Write out the listing below exactly, and omit any images you find in it.
━━━━━━━━
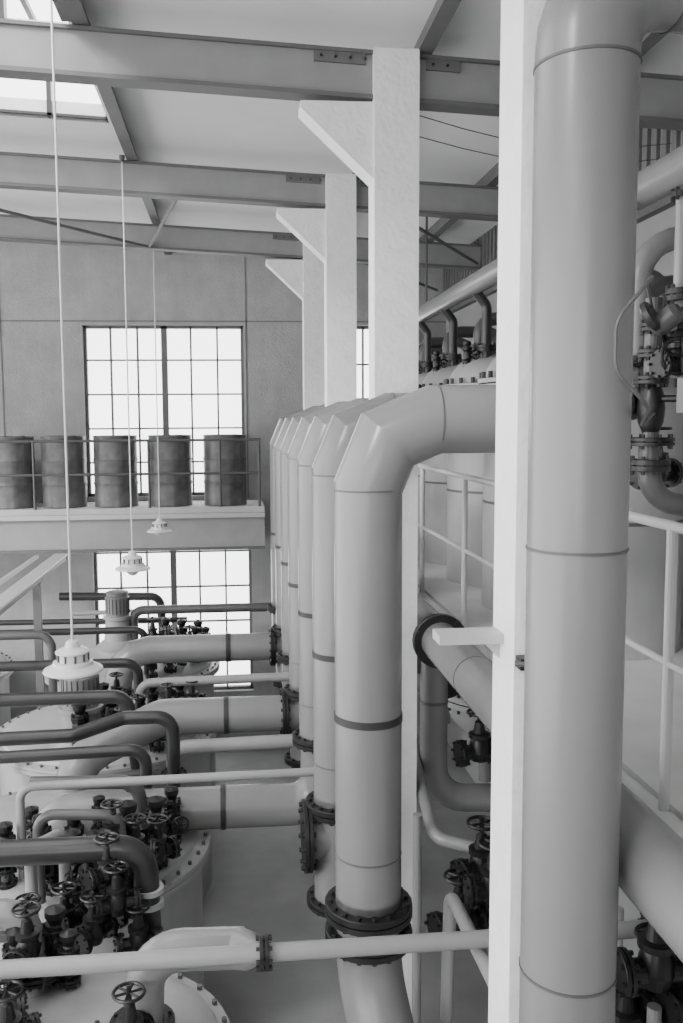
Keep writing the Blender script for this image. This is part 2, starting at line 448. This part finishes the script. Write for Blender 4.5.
# ------------------------------------------------------------------ valves (shared meshes)
def valve_mesh(kind):
    b = B(); R = .066
    def L(p): return V((p[0], p[1], p[2]-H))
    if kind == "gate":
        b.flange(L((-.11, 0, 0)), (1, 0, 0), .075, nb=8, th=.014); b.flange(L((.11, 0, 0)), (1, 0, 0), .075, nb=8, th=.014)
        b.cyl(L((-.11, 0, 0)), L((.11, 0, 0)), .042, DARK)
        b.lathe([(.0, -.065), (.045, -.05), (.062, 0), (.055, .05), (.04, .08), (.06, .082), (.06, .105), (.035, .11), (.025, .17), (.012, .18), (.012, .25), (0, .255)], DARK, Matrix.Translation(L((0, 0, 0))), 16)
        b.torus(Matrix.Translation(L((0, 0, .225))), R, .008, DARK, 20, 6)
        for k in range(3):
            a = k*PI/3; b.cyl(L((-R*math.cos(a), -R*math.sin(a), .225)), L((R*math.cos(a), R*math.sin(a), .225)), .006, DARK, 6)
    if kind == "nozzle":   # vertical riser with valve, side handwheel
        b.cyl(L((0, 0, 0)), L((0, 0, .36)), .03, MPIPE)
        for z in (.03, .12, .30): b.flange(L((0, 0, z)), (0, 0, 1), .065, nb=8, th=.013)
        b.lathe([(.03, .12), (.055, .16), (.06, .21), (.055, .26), (.03, .30)], DARK, Matrix.Translation(L((0, 0, 0))), 16)
        b.cyl(L((0, 0, .21)), L((0, -.20, .21)), .018, DARK); b.cyl(L((0, -.05, .21)), L((0, -.09, .21)), .045, DARK)
        M = Matrix.Translation(L((0, -.19, .21))) @ Matrix.Rotation(PI/2, 4, 'X')
        b.torus(M, .06, .008, DARK, 20, 6)
        for k in range(3):
            a = k*PI/3; c, s_ = .06*math.cos(a), .06*math.sin(a)
            b.cyl(L((-c, -.19, .21-s_)), L((c, -.19, .21+s_)), .006, DARK, 6)
        b.lathe([(.03, .33), (.05, .37), (.05, .40), (.0, .42)], DARK, Matrix.Translation(L((0, 0, 0))), 16)
    ob = b.finish("gate_valve" if kind == "gate" else "riser_valve", loc=(0, 0, 0)); me = ob.data
    bpy.data.objects.remove(ob); return me
ME = {"gate": valve_mesh("gate"), "nozzle": valve_mesh("nozzle")}
def valve(kind, x, y, z, rz=0, rx=0, ry=0, s=1.0):
    ob = bpy.data.objects.new("gate_valve" if kind == "gate" else "riser_valve", ME[kind])
    ob.location = (x, y, z+H); ob.rotation_euler = (rx, ry, rz); ob.scale = (s, s, s)
    bpy.context.collection.objects.link(ob)

# ------------------------------------------------------------------ process tanks at left
def tank(x, y, r, zt, dome=.10, extra=True):
    b = B(); M = Matrix.Translation((x, y, 0))
    b.lathe([(r*.97, FZ), (r*.97, zt-.08), (r*1.04, zt-.08), (r*1.04, zt-.045)], TANK, M, 64)
    b.lathe([(r*1.04, zt-.04), (r*1.04, zt-.01), (r*.95, zt)]+[(r*.95*math.cos(t*PI/2/8), zt+dome*math.sin(t*PI/2/8)) for t in range(1, 9)], TANK, M, 64)
    for k in range(int(44*r)):
        a = 2*PI*k/int(44*r); q = (x+r*math.cos(a), y+r*math.sin(a))
        b.cyl((q[0], q[1], zt-.1), (q[0], q[1], zt+.015), .014, MPIPE, 6)
    b.finish("process_tank")
tank(-.70, 3.85, .64, -2.80)
tank(-1.25, 6.25, 1.02, -2.95)
tank(-1.25, 8.6, 1.02, -2.95)
tank(-1.25, 10.95, 1.02, -2.95)
tank(-3.75, 8.6, 1.02, -2.95)
tank(-3.75, 10.95, 1.02, -2.95)
# manhole cover on nearest tank
b = B(); b.lathe([(.24, -2.74), (.24, -2.68), (.22, -2.67), (.0, -2.64)], TANK, Matrix.Translation((-.50, 3.66, 0)), 40)
for k in range(14):
    a = 2*PI*k/14; b.cyl((-.50+.215*math.cos(a), 3.66+.215*math.sin(a), -2.7), (-.50+.215*math.cos(a), 3.66+.215*math.sin(a), -2.65), .012, DARK, 6)
b.finish("manhole_cover")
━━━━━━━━
### REPLY
Keep writing the Blender script for this image. This is part 2, starting at line 448. This part finishes the script. Write for Blender 4.5.
# ------------------------------------------------------------------ valves (shared meshes)
def valve_mesh(kind):
    b = B(); R = .066
    def L(p): return V((p[0], p[1], p[2]-H))
    if kind == "gate":
        b.flange(L((-.11, 0, 0)), (1, 0, 0), .075, nb=8, th=.014); b.flange(L((.11, 0, 0)), (1, 0, 0), .075, nb=8, th=.014)
        b.cyl(L((-.11, 0, 0)), L((.11, 0, 0)), .042, DARK)
        b.lathe([(.0, -.065), (.045, -.05), (.062, 0), (.055, .05), (.04, .08), (.06, .082), (.06, .105), (.035, .11), (.025, .17), (.012, .18), (.012, .25), (0, .255)], DARK, Matrix.Translation(L((0, 0, 0))), 16)
        b.torus(Matrix.Translation(L((0, 0, .225))), R, .008, DARK, 20, 6)
        for k in range(3):
            a = k*PI/3; b.cyl(L((-R*math.cos(a), -R*math.sin(a), .225)), L((R*math.cos(a), R*math.sin(a), .225)), .006, DARK, 6)
    if kind == "nozzle":   # vertical riser with valve, side handwheel
        b.cyl(L((0, 0, 0)), L((0, 0, .36)), .03, MPIPE)
        for z in (.03, .12, .30): b.flange(L((0, 0, z)), (0, 0, 1), .065, nb=8, th=.013)
        b.lathe([(.03, .12), (.055, .16), (.06, .21), (.055, .26), (.03, .30)], DARK, Matrix.Translation(L((0, 0, 0))), 16)
        b.cyl(L((0, 0, .21)), L((0, -.20, .21)), .018, DARK); b.cyl(L((0, -.05, .21)), L((0, -.09, .21)), .045, DARK)
        M = Matrix.Translation(L((0, -.19, .21))) @ Matrix.Rotation(PI/2, 4, 'X')
        b.torus(M, .06, .008, DARK, 20, 6)
        for k in range(3):
            a = k*PI/3; c, s_ = .06*math.cos(a), .06*math.sin(a)
            b.cyl(L((-c, -.19, .21-s_)), L((c, -.19, .21+s_)), .006, DARK, 6)
        b.lathe([(.03, .33), (.05, .37), (.05, .40), (.0, .42)], DARK, Matrix.Translation(L((0, 0, 0))), 16)
    ob = b.finish("gate_valve" if kind == "gate" else "riser_valve", loc=(0, 0, 0)); me = ob.data
    bpy.data.objects.remove(ob); return me
ME = {"gate": valve_mesh("gate"), "nozzle": valve_mesh("nozzle")}
def valve(kind, x, y, z, rz=0, rx=0, ry=0, s=1.0):
    ob = bpy.data.objects.new("gate_valve" if kind == "gate" else "riser_valve", ME[kind])
    ob.location = (x, y, z+H); ob.rotation_euler = (rx, ry, rz); ob.scale = (s, s, s)
    bpy.context.collection.objects.link(ob)

# ------------------------------------------------------------------ process tanks at left
def tank(x, y, r, zt, dome=.10, extra=True):
    b = B(); M = Matrix.Translation((x, y, 0))
    b.lathe([(r*.97, FZ), (r*.97, zt-.08), (r*1.04, zt-.08), (r*1.04, zt-.045)], TANK, M, 64)
    b.lathe([(r*1.04, zt-.04), (r*1.04, zt-.01), (r*.95, zt)]+[(r*.95*math.cos(t*PI/2/8), zt+dome*math.sin(t*PI/2/8)) for t in range(1, 9)], TANK, M, 64)
    for k in range(int(44*r)):
        a = 2*PI*k/int(44*r); q = (x+r*math.cos(a), y+r*math.sin(a))
        b.cyl((q[0], q[1], zt-.1), (q[0], q[1], zt+.015), .014, MPIPE, 6)
    b.finish("process_tank")
tank(-.70, 3.85, .64, -2.80)
tank(-1.25, 6.25, 1.02, -2.95)
tank(-1.25, 8.6, 1.02, -2.95)
tank(-1.25, 10.95, 1.02, -2.95)
tank(-3.75, 8.6, 1.02, -2.95)
tank(-3.75, 10.95, 1.02, -2.95)
# manhole cover on nearest tank
b = B(); b.lathe([(.24, -2.74), (.24, -2.68), (.22, -2.67), (.0, -2.64)], TANK, Matrix.Translation((-.50, 3.66, 0)), 40)
for k in range(14):
    a = 2*PI*k/14; b.cyl((-.50+.215*math.cos(a), 3.66+.215*math.sin(a), -2.7), (-.50+.215*math.cos(a), 3.66+.215*math.sin(a), -2.65), .012, DARK, 6)
b.finish("manhole_cover")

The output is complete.